WRITTEN TASK: Give the listing again character for character, but drop the images.

AVAILABLE DATA:

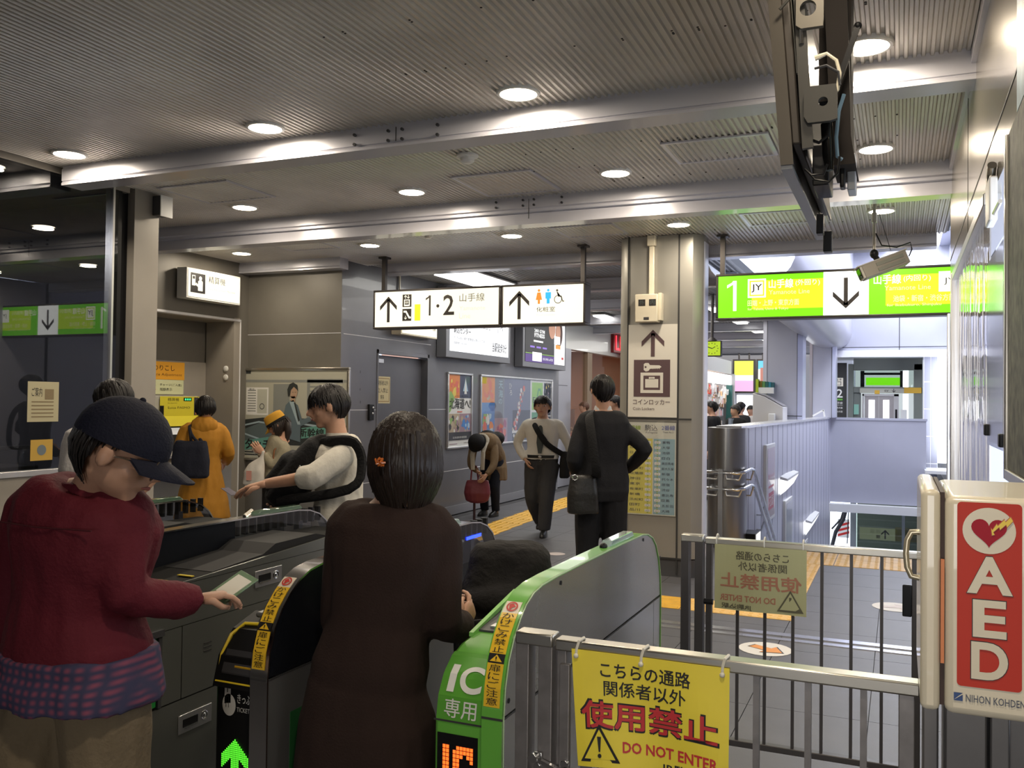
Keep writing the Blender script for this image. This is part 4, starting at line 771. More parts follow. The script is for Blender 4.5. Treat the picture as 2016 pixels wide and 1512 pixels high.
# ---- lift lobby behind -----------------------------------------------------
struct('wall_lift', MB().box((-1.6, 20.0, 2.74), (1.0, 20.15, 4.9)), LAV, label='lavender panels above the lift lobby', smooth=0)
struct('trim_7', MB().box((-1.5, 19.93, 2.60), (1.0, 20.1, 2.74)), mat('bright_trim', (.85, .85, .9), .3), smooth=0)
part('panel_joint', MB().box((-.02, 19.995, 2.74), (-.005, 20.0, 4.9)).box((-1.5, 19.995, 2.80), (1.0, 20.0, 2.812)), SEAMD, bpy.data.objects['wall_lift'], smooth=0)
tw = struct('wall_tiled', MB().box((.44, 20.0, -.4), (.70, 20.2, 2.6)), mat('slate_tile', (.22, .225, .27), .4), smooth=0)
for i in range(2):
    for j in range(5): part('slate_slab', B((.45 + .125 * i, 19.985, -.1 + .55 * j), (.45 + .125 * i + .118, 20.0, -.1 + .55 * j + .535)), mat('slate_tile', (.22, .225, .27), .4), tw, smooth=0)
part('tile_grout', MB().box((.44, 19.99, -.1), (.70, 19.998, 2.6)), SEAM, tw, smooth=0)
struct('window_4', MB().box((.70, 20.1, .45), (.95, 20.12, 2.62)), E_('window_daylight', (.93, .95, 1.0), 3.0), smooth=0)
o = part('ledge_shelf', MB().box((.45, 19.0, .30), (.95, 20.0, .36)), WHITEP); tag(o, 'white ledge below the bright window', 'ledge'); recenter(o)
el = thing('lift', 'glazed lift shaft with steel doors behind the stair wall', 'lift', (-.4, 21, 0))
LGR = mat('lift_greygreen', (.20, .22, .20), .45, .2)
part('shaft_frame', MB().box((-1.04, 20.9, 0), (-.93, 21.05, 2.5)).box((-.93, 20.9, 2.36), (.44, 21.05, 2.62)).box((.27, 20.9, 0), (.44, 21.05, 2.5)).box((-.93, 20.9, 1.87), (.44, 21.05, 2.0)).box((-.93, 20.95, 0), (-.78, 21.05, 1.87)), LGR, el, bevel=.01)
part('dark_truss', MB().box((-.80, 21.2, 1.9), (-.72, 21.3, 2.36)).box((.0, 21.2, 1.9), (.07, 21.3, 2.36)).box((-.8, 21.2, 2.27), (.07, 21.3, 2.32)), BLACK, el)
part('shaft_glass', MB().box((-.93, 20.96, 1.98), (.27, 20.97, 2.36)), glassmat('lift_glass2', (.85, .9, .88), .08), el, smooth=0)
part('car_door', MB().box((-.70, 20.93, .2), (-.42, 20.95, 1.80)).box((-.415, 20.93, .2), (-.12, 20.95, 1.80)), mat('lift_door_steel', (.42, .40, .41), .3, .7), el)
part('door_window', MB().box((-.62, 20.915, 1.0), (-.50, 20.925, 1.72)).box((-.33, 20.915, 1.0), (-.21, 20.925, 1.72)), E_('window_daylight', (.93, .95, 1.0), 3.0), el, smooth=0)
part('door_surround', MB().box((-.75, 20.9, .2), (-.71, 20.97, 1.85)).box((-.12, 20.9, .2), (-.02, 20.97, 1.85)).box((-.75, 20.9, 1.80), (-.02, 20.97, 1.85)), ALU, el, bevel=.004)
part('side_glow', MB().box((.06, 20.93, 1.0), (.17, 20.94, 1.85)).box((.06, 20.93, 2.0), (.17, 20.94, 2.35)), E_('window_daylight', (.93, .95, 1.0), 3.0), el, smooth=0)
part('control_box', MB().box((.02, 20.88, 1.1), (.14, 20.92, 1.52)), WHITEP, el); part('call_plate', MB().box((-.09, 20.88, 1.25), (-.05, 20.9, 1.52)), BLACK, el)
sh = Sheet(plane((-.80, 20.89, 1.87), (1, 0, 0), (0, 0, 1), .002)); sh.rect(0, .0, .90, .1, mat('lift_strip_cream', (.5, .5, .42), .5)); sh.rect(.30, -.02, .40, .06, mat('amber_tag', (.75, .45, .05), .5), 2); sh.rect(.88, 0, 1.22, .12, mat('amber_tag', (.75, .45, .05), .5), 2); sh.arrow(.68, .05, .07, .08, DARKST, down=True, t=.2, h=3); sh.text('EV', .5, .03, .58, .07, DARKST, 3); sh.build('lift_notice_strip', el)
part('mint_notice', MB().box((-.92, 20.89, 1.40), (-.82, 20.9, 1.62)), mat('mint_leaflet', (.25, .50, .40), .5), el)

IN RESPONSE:
Keep writing the Blender script for this image. This is part 4, starting at line 771. More parts follow. The script is for Blender 4.5. Treat the picture as 2016 pixels wide and 1512 pixels high.
# ---- lift lobby behind -----------------------------------------------------
struct('wall_lift', MB().box((-1.6, 20.0, 2.74), (1.0, 20.15, 4.9)), LAV, label='lavender panels above the lift lobby', smooth=0)
struct('trim_7', MB().box((-1.5, 19.93, 2.60), (1.0, 20.1, 2.74)), mat('bright_trim', (.85, .85, .9), .3), smooth=0)
part('panel_joint', MB().box((-.02, 19.995, 2.74), (-.005, 20.0, 4.9)).box((-1.5, 19.995, 2.80), (1.0, 20.0, 2.812)), SEAMD, bpy.data.objects['wall_lift'], smooth=0)
tw = struct('wall_tiled', MB().box((.44, 20.0, -.4), (.70, 20.2, 2.6)), mat('slate_tile', (.22, .225, .27), .4), smooth=0)
for i in range(2):
    for j in range(5): part('slate_slab', B((.45 + .125 * i, 19.985, -.1 + .55 * j), (.45 + .125 * i + .118, 20.0, -.1 + .55 * j + .535)), mat('slate_tile', (.22, .225, .27), .4), tw, smooth=0)
part('tile_grout', MB().box((.44, 19.99, -.1), (.70, 19.998, 2.6)), SEAM, tw, smooth=0)
struct('window_4', MB().box((.70, 20.1, .45), (.95, 20.12, 2.62)), E_('window_daylight', (.93, .95, 1.0), 3.0), smooth=0)
o = part('ledge_shelf', MB().box((.45, 19.0, .30), (.95, 20.0, .36)), WHITEP); tag(o, 'white ledge below the bright window', 'ledge'); recenter(o)
el = thing('lift', 'glazed lift shaft with steel doors behind the stair wall', 'lift', (-.4, 21, 0))
LGR = mat('lift_greygreen', (.20, .22, .20), .45, .2)
part('shaft_frame', MB().box((-1.04, 20.9, 0), (-.93, 21.05, 2.5)).box((-.93, 20.9, 2.36), (.44, 21.05, 2.62)).box((.27, 20.9, 0), (.44, 21.05, 2.5)).box((-.93, 20.9, 1.87), (.44, 21.05, 2.0)).box((-.93, 20.95, 0), (-.78, 21.05, 1.87)), LGR, el, bevel=.01)
part('dark_truss', MB().box((-.80, 21.2, 1.9), (-.72, 21.3, 2.36)).box((.0, 21.2, 1.9), (.07, 21.3, 2.36)).box((-.8, 21.2, 2.27), (.07, 21.3, 2.32)), BLACK, el)
part('shaft_glass', MB().box((-.93, 20.96, 1.98), (.27, 20.97, 2.36)), glassmat('lift_glass2', (.85, .9, .88), .08), el, smooth=0)
part('car_door', MB().box((-.70, 20.93, .2), (-.42, 20.95, 1.80)).box((-.415, 20.93, .2), (-.12, 20.95, 1.80)), mat('lift_door_steel', (.42, .40, .41), .3, .7), el)
part('door_window', MB().box((-.62, 20.915, 1.0), (-.50, 20.925, 1.72)).box((-.33, 20.915, 1.0), (-.21, 20.925, 1.72)), E_('window_daylight', (.93, .95, 1.0), 3.0), el, smooth=0)
part('door_surround', MB().box((-.75, 20.9, .2), (-.71, 20.97, 1.85)).box((-.12, 20.9, .2), (-.02, 20.97, 1.85)).box((-.75, 20.9, 1.80), (-.02, 20.97, 1.85)), ALU, el, bevel=.004)
part('side_glow', MB().box((.06, 20.93, 1.0), (.17, 20.94, 1.85)).box((.06, 20.93, 2.0), (.17, 20.94, 2.35)), E_('window_daylight', (.93, .95, 1.0), 3.0), el, smooth=0)
part('control_box', MB().box((.02, 20.88, 1.1), (.14, 20.92, 1.52)), WHITEP, el); part('call_plate', MB().box((-.09, 20.88, 1.25), (-.05, 20.9, 1.52)), BLACK, el)
sh = Sheet(plane((-.80, 20.89, 1.87), (1, 0, 0), (0, 0, 1), .002)); sh.rect(0, .0, .90, .1, mat('lift_strip_cream', (.5, .5, .42), .5)); sh.rect(.30, -.02, .40, .06, mat('amber_tag', (.75, .45, .05), .5), 2); sh.rect(.88, 0, 1.22, .12, mat('amber_tag', (.75, .45, .05), .5), 2); sh.arrow(.68, .05, .07, .08, DARKST, down=True, t=.2, h=3); sh.text('EV', .5, .03, .58, .07, DARKST, 3); sh.build('lift_notice_strip', el)
part('mint_notice', MB().box((-.92, 20.89, 1.40), (-.82, 20.9, 1.62)), mat('mint_leaflet', (.25, .50, .40), .5), el)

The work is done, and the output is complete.